Our exports of wheat to Indonesia are incredibly important. It is a part of us supplying the growing middle-class of Asia. We talk about the Asian white paper. We did not see a lot of detail around food processing, around agriculture or around what the government is doing to make sure that linkages into this growth market will continue to grow and develop. Will we get the sort of cooperation that we need to ensure value is added to the food chain along the export path? This is the sort of thing that industry players want to see from the government. More importantly, they want to see that the government has the confidence in them to come up with some solutions to their issues. It might be that they need and they want their own body to help them along this path and maybe they want to fund that themselves.

Previous governments have taken the deregulation path with AWI, with MLA, with Dairy Australia, and done it quite successfully.
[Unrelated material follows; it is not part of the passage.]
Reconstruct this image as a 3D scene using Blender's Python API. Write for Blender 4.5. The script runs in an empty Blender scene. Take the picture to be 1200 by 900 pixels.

If you look at the dairy industry, the way the coalition went about deregulating the dairy industry and setting up Dairy Australia, it gives an example to the minister of the type of leadership which he needs to show on this issue.

So, rather than playing politics with it, read the House report, Minister. See the issues that are identified. The chair was happy to sign off on identifying those issues and say that they need to be fixed. Yet all we are hearing from the executive is silence on this issue.

Those in the industry are calling for leadership. They understand that they need to go down the deregulatory path. They understand that. But what they want is some surety from government that, in going down that path, the government is prepared to stick with them, work with them, and make sure that the path is as smooth as possible—not something which is too contentious; not something which has not been done before. It is something that the minister seriously needs to look at, because if he sits down with the industry and tries to work things out, a path forward can be found because the issues have been identified. What we need now is the time and effort put in to finding the solution. If that can be found—and industry says, 'We are confident it can be found'—then I am sure all sides of this House will get behind this bill and say, 'Yes, this is the path we want to go down.' But putting the cart before the horse and asking us all to take a leap of faith is placing us in an untenable position. So let us step back from that and see if we can work cooperatively to get the solution that we need.

This industry is too important to play politics with. It is one of our key agricultural export sectors. It is one of the keys to ensuring that we will feed that Asian middle class which has been identified ad nauseam by those on the other side. But let us start seeing some substance put behind the theory on the other side. Let us see them work, sit down and do the hard yards, to make sure that the industry knows what its future is and is confident about its future. The Australian wheat industry is too important for us not to do that.